バーニンガムのちいさいえほん

ー うちには うさぎが いるんだよ

  にわに こやが あるんだ

  たんぽぽが だいすきなの

  ぼくは
  うさぎを なでるのが すき

  ときどき うさぎは
  そとへ でちゃう

  にわを はねまわるのが すきなんだ

        (「うさぎ」本文より)

ゆき
もうふ
がっこう
いぬ
とだな
ともだち
うさぎ
あかちゃん

この、「バーニンガムのちいさなえほん」シリーズは、小さな子と対象物との関係を描いた絵本です。文字も少なく、このようなサイズやタイトルだと、幼児向けの「認識絵本」だと思われがちですが、少し趣が違います。

4、5歳くらいの男の子が、身近なもの(人や動物)を紹介してくれているのですが、その視点が、もう、思うがまま。

言葉も気持ちも、多すぎず、少なすぎず、過不足ない語りで、本質を描き出していきます。

これが、見事。

まるで、哲学。

この男の子にとって、それ以上でも、それ以下でもない。

絵本の中でも、暮らしの中でも、おとなが子どもに関わると、ふつうはそうはいかないのです。

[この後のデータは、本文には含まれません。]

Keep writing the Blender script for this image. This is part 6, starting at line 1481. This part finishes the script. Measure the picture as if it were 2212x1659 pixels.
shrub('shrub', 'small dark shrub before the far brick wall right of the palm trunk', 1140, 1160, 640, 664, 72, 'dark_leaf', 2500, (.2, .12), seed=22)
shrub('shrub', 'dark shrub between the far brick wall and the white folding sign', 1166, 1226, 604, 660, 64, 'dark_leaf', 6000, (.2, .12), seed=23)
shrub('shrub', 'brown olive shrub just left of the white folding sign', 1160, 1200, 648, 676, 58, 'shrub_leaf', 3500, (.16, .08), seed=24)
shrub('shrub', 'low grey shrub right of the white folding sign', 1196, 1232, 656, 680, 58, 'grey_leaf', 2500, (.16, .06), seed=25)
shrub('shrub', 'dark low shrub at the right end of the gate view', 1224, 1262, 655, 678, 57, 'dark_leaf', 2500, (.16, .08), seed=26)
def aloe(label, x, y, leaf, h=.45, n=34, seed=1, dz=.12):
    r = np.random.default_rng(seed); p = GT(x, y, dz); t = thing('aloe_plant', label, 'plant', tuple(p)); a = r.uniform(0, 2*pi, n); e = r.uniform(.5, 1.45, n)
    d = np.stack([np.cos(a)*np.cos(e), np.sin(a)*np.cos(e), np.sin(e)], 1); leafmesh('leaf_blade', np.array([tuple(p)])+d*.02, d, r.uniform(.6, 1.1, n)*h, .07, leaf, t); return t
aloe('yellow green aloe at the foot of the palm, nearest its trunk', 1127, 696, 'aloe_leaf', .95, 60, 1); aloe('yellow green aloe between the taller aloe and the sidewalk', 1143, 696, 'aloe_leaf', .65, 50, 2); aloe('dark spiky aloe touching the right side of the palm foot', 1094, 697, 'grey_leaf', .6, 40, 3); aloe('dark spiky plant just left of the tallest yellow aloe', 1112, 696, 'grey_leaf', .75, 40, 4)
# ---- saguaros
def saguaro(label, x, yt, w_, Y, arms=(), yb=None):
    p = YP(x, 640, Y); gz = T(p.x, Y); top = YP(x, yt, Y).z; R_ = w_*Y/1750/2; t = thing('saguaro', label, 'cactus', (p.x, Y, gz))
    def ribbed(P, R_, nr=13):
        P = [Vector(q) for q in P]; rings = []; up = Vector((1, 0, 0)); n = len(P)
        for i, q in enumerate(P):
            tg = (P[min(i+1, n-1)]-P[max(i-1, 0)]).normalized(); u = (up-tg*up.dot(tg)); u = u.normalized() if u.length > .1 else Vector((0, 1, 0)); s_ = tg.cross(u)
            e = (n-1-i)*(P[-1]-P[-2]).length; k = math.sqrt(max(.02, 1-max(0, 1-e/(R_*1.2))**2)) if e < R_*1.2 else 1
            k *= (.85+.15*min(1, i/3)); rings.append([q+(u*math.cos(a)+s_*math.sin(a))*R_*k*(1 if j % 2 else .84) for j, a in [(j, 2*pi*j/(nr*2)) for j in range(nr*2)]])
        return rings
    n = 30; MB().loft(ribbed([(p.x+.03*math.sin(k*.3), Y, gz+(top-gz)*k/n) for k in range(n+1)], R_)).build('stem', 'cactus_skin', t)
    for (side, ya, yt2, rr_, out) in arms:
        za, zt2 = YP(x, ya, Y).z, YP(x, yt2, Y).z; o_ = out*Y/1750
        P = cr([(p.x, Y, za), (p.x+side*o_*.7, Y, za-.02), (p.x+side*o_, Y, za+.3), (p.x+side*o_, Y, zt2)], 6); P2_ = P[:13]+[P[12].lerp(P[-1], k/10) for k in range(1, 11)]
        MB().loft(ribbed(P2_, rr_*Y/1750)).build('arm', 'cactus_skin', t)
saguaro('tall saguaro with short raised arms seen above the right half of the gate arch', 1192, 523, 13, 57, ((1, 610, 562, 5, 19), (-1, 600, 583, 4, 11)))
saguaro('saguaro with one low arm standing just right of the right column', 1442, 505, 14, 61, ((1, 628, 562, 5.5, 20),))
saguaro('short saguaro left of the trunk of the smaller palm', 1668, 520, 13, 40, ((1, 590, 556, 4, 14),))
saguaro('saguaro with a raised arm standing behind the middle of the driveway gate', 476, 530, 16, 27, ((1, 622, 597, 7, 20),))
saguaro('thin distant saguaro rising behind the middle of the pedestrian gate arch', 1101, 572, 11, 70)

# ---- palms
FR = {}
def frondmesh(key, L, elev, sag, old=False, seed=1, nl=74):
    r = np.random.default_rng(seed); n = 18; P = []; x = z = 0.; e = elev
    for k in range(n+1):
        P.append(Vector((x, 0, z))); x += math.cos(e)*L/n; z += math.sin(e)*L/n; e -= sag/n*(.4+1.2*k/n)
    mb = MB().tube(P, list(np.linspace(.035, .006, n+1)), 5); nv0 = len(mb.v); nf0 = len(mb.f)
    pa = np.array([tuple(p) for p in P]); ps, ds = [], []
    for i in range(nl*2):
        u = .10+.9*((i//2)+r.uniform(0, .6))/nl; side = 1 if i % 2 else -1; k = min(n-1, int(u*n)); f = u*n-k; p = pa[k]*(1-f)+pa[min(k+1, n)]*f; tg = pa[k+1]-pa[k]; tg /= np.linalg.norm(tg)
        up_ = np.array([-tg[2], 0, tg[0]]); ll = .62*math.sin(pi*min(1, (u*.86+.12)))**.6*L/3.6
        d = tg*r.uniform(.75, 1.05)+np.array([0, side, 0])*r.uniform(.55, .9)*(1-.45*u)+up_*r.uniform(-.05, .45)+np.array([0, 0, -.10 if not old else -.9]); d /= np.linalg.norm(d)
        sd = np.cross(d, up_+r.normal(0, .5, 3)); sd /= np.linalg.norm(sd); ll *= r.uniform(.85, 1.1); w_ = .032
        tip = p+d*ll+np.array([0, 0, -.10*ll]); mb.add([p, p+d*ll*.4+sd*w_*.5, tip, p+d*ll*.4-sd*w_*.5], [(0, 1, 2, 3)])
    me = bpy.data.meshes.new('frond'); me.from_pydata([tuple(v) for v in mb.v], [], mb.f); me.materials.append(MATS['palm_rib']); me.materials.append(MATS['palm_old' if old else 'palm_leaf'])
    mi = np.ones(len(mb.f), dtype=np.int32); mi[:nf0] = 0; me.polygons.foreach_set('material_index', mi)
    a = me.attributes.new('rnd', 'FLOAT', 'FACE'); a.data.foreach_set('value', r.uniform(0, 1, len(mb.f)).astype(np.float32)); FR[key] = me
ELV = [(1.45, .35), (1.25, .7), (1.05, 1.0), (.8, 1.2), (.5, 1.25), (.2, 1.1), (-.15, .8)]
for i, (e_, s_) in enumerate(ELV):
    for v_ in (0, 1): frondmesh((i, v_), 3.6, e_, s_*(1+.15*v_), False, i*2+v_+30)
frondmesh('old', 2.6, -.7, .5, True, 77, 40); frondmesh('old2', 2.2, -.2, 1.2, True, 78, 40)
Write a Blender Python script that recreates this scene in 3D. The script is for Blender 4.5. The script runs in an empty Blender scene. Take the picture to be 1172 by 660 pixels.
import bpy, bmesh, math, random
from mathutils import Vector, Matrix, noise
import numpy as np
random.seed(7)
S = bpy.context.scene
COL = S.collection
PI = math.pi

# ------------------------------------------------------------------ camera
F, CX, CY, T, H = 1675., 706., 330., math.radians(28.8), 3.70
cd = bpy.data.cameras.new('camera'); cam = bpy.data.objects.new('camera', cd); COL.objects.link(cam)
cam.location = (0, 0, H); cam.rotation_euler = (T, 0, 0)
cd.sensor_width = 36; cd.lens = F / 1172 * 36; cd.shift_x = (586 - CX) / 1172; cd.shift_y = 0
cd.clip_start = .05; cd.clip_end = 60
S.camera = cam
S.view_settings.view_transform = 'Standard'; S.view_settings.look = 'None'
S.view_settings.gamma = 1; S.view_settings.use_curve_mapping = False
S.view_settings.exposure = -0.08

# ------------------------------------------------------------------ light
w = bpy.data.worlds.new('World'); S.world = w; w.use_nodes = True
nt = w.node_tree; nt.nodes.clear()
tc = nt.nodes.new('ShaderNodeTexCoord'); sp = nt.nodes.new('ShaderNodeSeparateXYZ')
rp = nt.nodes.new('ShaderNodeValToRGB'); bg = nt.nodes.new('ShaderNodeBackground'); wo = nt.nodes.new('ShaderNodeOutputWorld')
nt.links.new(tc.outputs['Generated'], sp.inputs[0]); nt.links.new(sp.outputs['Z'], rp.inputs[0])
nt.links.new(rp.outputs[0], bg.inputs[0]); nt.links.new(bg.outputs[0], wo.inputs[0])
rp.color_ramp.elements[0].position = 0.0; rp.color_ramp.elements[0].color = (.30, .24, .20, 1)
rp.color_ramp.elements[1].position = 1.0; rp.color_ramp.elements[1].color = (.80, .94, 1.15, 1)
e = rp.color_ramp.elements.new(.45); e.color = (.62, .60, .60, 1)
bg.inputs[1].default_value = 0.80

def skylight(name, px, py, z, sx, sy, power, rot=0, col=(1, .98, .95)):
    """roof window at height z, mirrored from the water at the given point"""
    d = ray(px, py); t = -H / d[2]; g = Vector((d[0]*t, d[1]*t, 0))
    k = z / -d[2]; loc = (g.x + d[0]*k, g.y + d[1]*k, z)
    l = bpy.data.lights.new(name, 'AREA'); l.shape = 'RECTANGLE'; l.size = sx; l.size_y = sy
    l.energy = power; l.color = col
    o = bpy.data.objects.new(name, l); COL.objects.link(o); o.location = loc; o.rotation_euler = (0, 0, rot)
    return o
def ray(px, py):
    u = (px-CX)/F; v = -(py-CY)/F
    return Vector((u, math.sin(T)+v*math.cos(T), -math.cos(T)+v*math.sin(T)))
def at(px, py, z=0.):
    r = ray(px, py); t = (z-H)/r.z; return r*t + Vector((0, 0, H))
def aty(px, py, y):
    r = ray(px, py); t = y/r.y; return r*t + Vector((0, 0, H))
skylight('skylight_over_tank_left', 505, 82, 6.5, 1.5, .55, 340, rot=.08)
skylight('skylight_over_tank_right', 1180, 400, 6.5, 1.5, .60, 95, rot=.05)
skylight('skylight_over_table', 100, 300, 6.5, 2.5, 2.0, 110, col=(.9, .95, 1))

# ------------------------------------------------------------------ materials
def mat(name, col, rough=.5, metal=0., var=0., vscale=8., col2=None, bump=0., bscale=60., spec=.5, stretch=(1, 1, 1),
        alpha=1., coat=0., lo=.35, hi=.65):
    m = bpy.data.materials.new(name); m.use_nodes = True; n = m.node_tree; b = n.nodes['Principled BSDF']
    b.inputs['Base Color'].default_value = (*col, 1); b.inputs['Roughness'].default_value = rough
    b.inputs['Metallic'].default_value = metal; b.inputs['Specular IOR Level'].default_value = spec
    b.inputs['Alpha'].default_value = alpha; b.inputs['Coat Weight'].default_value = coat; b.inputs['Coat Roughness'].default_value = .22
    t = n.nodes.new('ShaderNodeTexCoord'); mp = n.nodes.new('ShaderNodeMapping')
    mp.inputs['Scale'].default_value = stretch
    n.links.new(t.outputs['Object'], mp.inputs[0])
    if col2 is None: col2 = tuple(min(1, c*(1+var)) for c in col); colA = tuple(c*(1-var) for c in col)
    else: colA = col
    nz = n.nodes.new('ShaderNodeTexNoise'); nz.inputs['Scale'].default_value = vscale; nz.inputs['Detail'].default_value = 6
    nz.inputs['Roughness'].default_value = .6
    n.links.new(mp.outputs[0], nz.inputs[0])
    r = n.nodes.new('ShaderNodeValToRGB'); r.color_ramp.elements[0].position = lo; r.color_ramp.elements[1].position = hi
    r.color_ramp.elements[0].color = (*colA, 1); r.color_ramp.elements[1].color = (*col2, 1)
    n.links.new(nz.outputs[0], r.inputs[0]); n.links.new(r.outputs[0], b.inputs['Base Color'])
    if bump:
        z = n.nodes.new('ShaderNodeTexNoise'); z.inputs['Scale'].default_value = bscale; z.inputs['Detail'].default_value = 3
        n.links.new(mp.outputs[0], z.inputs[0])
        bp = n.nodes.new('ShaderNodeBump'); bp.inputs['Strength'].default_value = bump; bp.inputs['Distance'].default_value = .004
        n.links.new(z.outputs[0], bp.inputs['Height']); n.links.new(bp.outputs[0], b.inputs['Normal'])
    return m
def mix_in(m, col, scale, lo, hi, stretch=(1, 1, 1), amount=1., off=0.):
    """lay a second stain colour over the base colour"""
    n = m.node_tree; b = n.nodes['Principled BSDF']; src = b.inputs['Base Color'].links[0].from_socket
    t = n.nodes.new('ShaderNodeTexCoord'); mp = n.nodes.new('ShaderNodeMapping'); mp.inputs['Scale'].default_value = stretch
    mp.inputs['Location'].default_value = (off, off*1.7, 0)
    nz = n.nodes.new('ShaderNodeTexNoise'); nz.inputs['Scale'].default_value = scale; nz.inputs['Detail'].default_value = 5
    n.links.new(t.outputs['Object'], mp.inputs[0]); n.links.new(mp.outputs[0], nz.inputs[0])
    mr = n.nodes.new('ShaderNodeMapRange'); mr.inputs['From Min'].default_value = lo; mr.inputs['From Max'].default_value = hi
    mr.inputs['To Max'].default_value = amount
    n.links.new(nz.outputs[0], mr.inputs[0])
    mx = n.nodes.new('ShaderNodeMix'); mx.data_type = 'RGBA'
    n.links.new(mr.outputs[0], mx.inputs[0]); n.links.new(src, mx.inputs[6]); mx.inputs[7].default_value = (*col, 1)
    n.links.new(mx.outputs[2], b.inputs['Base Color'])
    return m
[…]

飾らず背伸びせずおもねらず、見くびらず。子どもは、自然にそんな絵本をたのしみますが、このシリーズは、こんなに短くにシンプルなのにそんな条件をそなえます。

おとなだって楽しめる、幼児絵本です。

【この本のこと】

「バーニンガムのちいさなえほん」
ジョン・バーニンガム 作
谷川俊太郎 訳
冨山房

【だれにおすすめ?】

読んであげるなら、2、3歳から。

一見ファーストブックのようで、確かに小さな子も楽しめますが、本当はもう少し上・・・4、5歳くらいの子が共感できると思います。

字を読み始めた子が、自分で読むのにも、ちょうどよい。

小学1年生の日記のようだし、教科書に載ってもいいのでは?と思うほどに、よくできた絵本。

何十回と繰り返し開いていますが、その度に、目からウロコが落ちています。